[AIM] Print exactly the lines from the first one down to the line that contains "R_ = math.radians", both included, and skip the pictures.
BEGIN COLLECTED DATA
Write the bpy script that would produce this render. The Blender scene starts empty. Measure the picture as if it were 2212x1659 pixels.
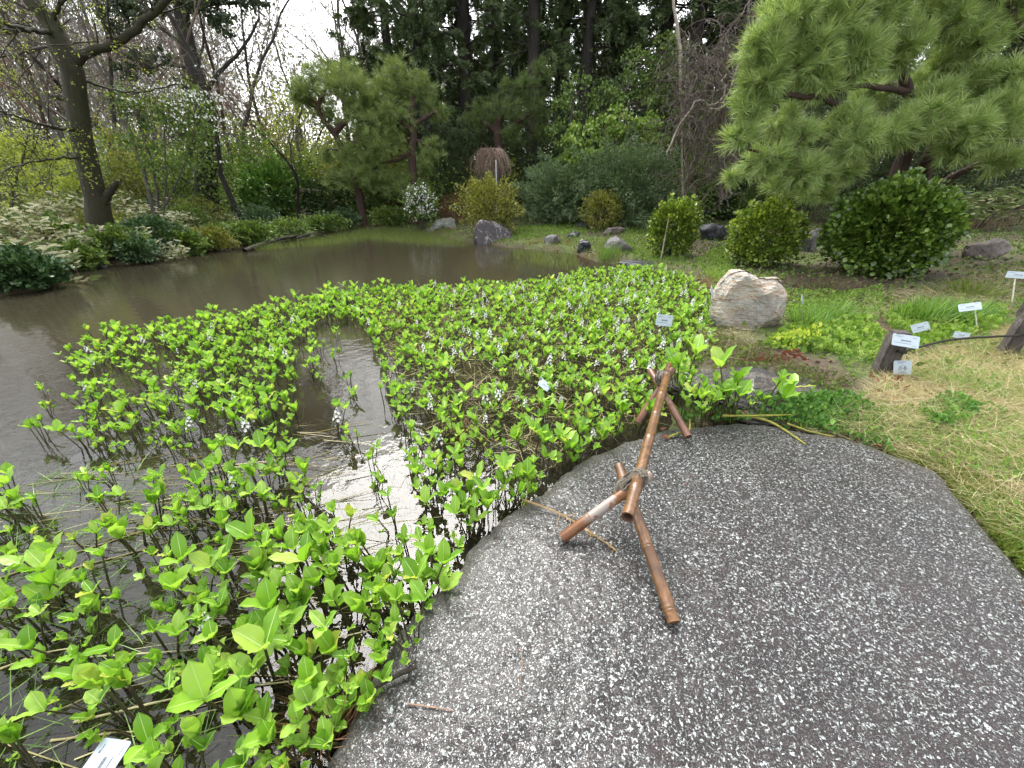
import bpy, math, random
import numpy as np
from mathutils import Vector, noise as mnoise

C = bpy.context.scene.collection
S = bpy.context.scene
rng = np.random.default_rng(11)
random.seed(11)
R_ = math.radians

# ---------------------------------------------------------------- camera
PITCH = R_(27.0); CAMH = 1.6; FPX = 830.8      # focal length in the units of a 2212 px wide picture
cd = bpy.data.cameras.new('camera'); cam = bpy.data.objects.new('camera', cd); C.objects.link(cam)
cam.location = (0, 0, CAMH); cam.rotation_euler = (math.pi/2 - PITCH, 0, 0)
cd.sensor_width = 36; cd.lens = FPX/2212*36; cd.clip_start = .05; cd.clip_end = 2000
S.camera = cam
# ---------------------------------------------------------------- sky, sun, exposure
W = bpy.data.worlds.new("World"); S.world = W; W.use_nodes = True
nt = W.node_tree; bg = nt.nodes['Background']
sky = nt.nodes.new('ShaderNodeTexSky'); sky.sky_type = 'NISHITA'; sky.sun_disc = False
sky.sun_elevation = R_(54); sky.sun_rotation = R_(-17); sky.dust_density = 3; sky.ozone_density = .6; sky.air_density = 1.3
hs = nt.nodes.new('ShaderNodeHueSaturation'); hs.inputs['Saturation'].default_value = .22
nt.links.new(sky.outputs[0], hs.inputs['Color']); nt.links.new(hs.outputs[0], bg.inputs[0])
bg.inputs[1].default_value = .15
sd = bpy.data.lights.new('sun', 'SUN'); sd.energy = 1.5; sd.angle = R_(40); sd.color = (1, .97, .92)
so = bpy.data.objects.new('sun', sd); C.objects.link(so)
so.rotation_euler = (R_(-36), 0, R_(17)); so.location = (-6, 20, 30)
S.view_settings.view_transform = 'Standard'; S.view_settings.look = 'None'
S.view_settings.exposure = 1.95; S.view_settings.gamma = 1
S.cycles.max_bounces = 8; S.cycles.transparent_max_bounces = 12; S.cycles.diffuse_bounces = 3
S.cycles.glossy_bounces = 3; S.cycles.transmission_bounces = 4
S.cycles.caustics_reflective = False; S.cycles.caustics_refractive = False
S.cycles.sample_clamp_indirect = 6

# ---------------------------------------------------------------- picture <-> place
cp, sp = math.cos(PITCH), math.sin(PITCH)
def ray(u, v):
    x = (u-1106)/FPX; y = (829.5-v)/FPX
    return x, cp + y*sp, -sp + y*cp
def U(u, v, z=0.0):
    x, Y, Z = ray(u, v); t = (z-CAMH)/Z
    return Vector((x*t, Y*t, z))
def D(u, v, Y):
    x, yy, Z = ray(u, v); t = Y/yy
    return Vector((x*t, Y, CAMH+Z*t))
def pxm(v, Y):                       # metres per px at depth Y on row v
    return Y/ray(0, v)[1]/FPX
def oc(u): return 1/math.sqrt(1+((u-1106)/FPX)**2)   # round things look wider off the axis
def UA(P, z=0.0): return np.array([tuple(U(u, v, z))[:2] for u, v in P])

# pond outline (world, z=0)
shore = [(690,1659),(800,1450),(980,1240),(1130,1080),(1230,995),(1330,950),(1430,905),(1470,850),(1460,790),(1500,740),(1545,690),
         (1525,640),(1480,605),(1400,580),(1290,566),(1240,548),(1110,535),(1000,522),(930,504),(860,495),(760,494),(690,505),(620,520),(520,536),
         (420,545),(350,560),(280,572),(210,574),(140,590),(110,622),(0,640),(-150,680)]
pond = np.vstack([UA(shore[:7], .13)+np.array([.05,-.05]), UA(shore[7:]), [(-9.6,2.5),(-9.3,-3),(-1.2,-4.5),(-.9,-1)]])
def inside(P, poly):
    x, y = P[:,0], P[:,1]; res = np.zeros(len(P), bool)
    a = poly; b = np.roll(poly, -1, 0)
    for (x0,y0),(x1,y1) in zip(a, b):
        if y0 == y1: continue
        c = ((y0 > y) != (y1 > y)) & (x < (x1-x0)*(y-y0)/(y1-y0)+x0)
        res ^= c
    return res
def sdist(P, poly):
    d = np.full(len(P), 1e9)
    for A, B in zip(poly, np.roll(poly, -1, 0)):
        e = B-A; w = P-A; t = np.clip((w@e)/(e@e), 0, 1)
        d = np.minimum(d, np.hypot(*(w-t[:,None]*e).T))
    return np.where(inside(P, poly), -d, d)
def lump(x, y):
    return (np.sin(x*1.7+.4*y)*np.cos(y*1.3-.5*x)+.5*np.sin(x*4.1+y*2.3)*np.cos(y*3.7)+.25*np.sin(x*9.3-y*7.1))
# outline of the stone slab at its top face
edge = [(690,1659),(745,1540),(800,1450),(850,1370),(900,1310),(980,1235),(1010,1185),(1060,1130),(1130,1078),(1185,1040),(1235,1000),(1290,968),(1345,948),(1420,922),(1480,912),
        (1560,905),(1640,905),(1740,925),(1830,937),(1935,972),(2020,1005),(2080,1070),(2150,1150),(2230,1235),(2350,1340)]
TOPZ = .13
E = np.vstack([UA(edge, TOPZ), [(2.75,.35),(2.8,-.7),(1.7,-1.7),(.3,-1.9),(-.8,-1.3),(-.95,-.4)]])
def H(P):
    P = np.atleast_2d(np.asarray(P, float))
    d = sdist(P, pond); x, y = P[:,0], P[:,1]
    out = .03+.09*np.clip(d/.3, 0, 1)+.038*np.clip(d-.3, 0, 40)+.03*lump(x, y)*np.clip(d/1.0, 0, 1)
    out = np.minimum(out, 2.4+.1*lump(x*.3, y*.3))
    ins = np.maximum(-.30, d*.8-.02)+.015*lump(x*1.3, y*1.3)
    h = np.where(d > 0, out, np.minimum(ins, -.02))
    near = np.clip(1-np.hypot((x-.6)/2.6, (y+.2)/3.2), 0, 1)     # flatter under the slab
    ds = sdist(P, E)
    return np.where(d > 0, np.minimum(h*(1-.5*near)+.02*near, np.where(ds < .04, -.02, .055+.30*ds)), h)
def hz(x, y): return float(H([(x, y)])[0])
def G(u, v):                         # where the ray through (u,v) meets the ground
    x, Y, Z = ray(u, v)
    ts = np.concatenate([np.linspace(.8, 12, 400), np.linspace(12, 60, 700)])
    P = np.stack([x*ts, Y*ts], 1); z = CAMH+Z*ts-H(P)
    k = np.argmax(z < 0) if (z < 0).any() else len(ts)-1
    t = ts[k]; return Vector((x*t, Y*t, hz(x*t, Y*t)))

# ---------------------------------------------------------------- mesh helpers
class Geo:
    def __init__(s): s.V=[]; s.L=[]; s.n=[]; s.m=[]; s.o=0
    def add(s, V, F, mi=0):
        V = np.asarray(V, np.float32).reshape(-1,3); F = np.asarray(F, np.int64)
        if len(F) == 0: return s
        s.V.append(V); s.L.append((F+s.o).ravel()); s.n.append(np.full(len(F), F.shape[1])); s.m.append(np.full(len(F), mi)); s.o += len(V)
        return s
    def mesh(s, name, mats, smooth=False):
        me = bpy.data.meshes.new(name)
        V = np.concatenate(s.V); L = np.concatenate(s.L); n = np.concatenate(s.n); m = np.concatenate(s.m)
        me.vertices.add(len(V)); me.vertices.foreach_set('co', V.ravel())
        me.loops.add(len(L)); me.loops.foreach_set('vertex_index', L.astype(np.int32))
        me.polygons.add(len(n)); st = np.concatenate([[0], np.cumsum(n)[:-1]]).astype(np.int32)
        me.polygons.foreach_set('loop_start', st)
        me.polygons.foreach_set('material_index', m.astype(np.int32))
        me.polygons.foreach_set('use_smooth', np.full(len(n), smooth))
        for x in (mats if isinstance(mats, (list, tuple)) else [mats]): me.materials.append(x)
        me.update(calc_edges=True)
        return me
def tag(o, label=None, cat=None, group=None, kind=None):
    if cat and not kind: kind = 'thing'
    for k, v in (('label',label),('category',cat),('group',group),('kind',kind)):
        if v: o[k] = v
    return o
def obj(name, me, parent=None, loc=None):
    o = bpy.data.objects.new(name, me); C.objects.link(o)
    if parent is not None: o.parent = parent
    if loc is not None: o.location = loc
    return o
def empty(name, loc, label, cat, group=None, rz=0):
    o = bpy.data.objects.new(name, None); C.objects.link(o); o.location = loc; o.rotation_euler = (0,0,rz)
    o.empty_display_size = .1
    return tag(o, label, cat, group)
def copy_tree(o, parent=None):
    c = o.copy(); C.objects.link(c)
    if parent is not None: c.parent = parent
    for ch in list(o.children): copy_tree(ch, c)
    return c
def norm(a): return a/np.maximum(np.linalg.norm(a, axis=-1, keepdims=True), 1e-9)
def rdir(n, up=0.0):
    d = rng.normal(size=(n,3)); d = norm(d); d[:,2] += up; return norm(d)
def frames(y, roll=None):            # rotation matrices: local Y -> y, random roll
    y = norm(np.asarray(y, float)); n = len(y)
    r = rng.normal(size=(n,3)) if roll is None else roll
    x = norm(np.cross(y, r)); z = np.cross(x, y)
    return np.stack([x, y, z], 2)    # columns
def scatter(g, T, P, M, s, mi=0):
    TV, TF = T; n = len(P); k = len(TV)
    if n == 0: return
    s = np.asarray(s, float); s = s.reshape(-1,1,1) if s.ndim else s
    V = np.einsum('nij,kj->nki', M, TV)*s + np.asarray(P)[:,None,:]
    if isinstance(TF, list):
        for i, f in enumerate(TF):
            F = (f[None]+np.arange(n)[:,None,None]*k).reshape(-1, f.shape[1])
            if i == 0: g.add(V.reshape(-1,3), F, mi)
            else:
                g.L.append((F+g.o-n*k).ravel()); g.n.append(np.full(len(F), F.shape[1])); g.m.append(np.full(len(F), mi))
    else:
        F = (TF[None]+np.arange(n)[:,None,None]*k).reshape(-1, TF.shape[1]); g.add(V.reshape(-1,3), F, mi)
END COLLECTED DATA
[RESPONSE TO THE TASK]
Write the bpy script that would produce this render. The Blender scene starts empty. Measure the picture as if it were 2212x1659 pixels.
import bpy, math, random
import numpy as np
from mathutils import Vector, noise as mnoise

C = bpy.context.scene.collection
S = bpy.context.scene
rng = np.random.default_rng(11)
random.seed(11)
R_ = math.radians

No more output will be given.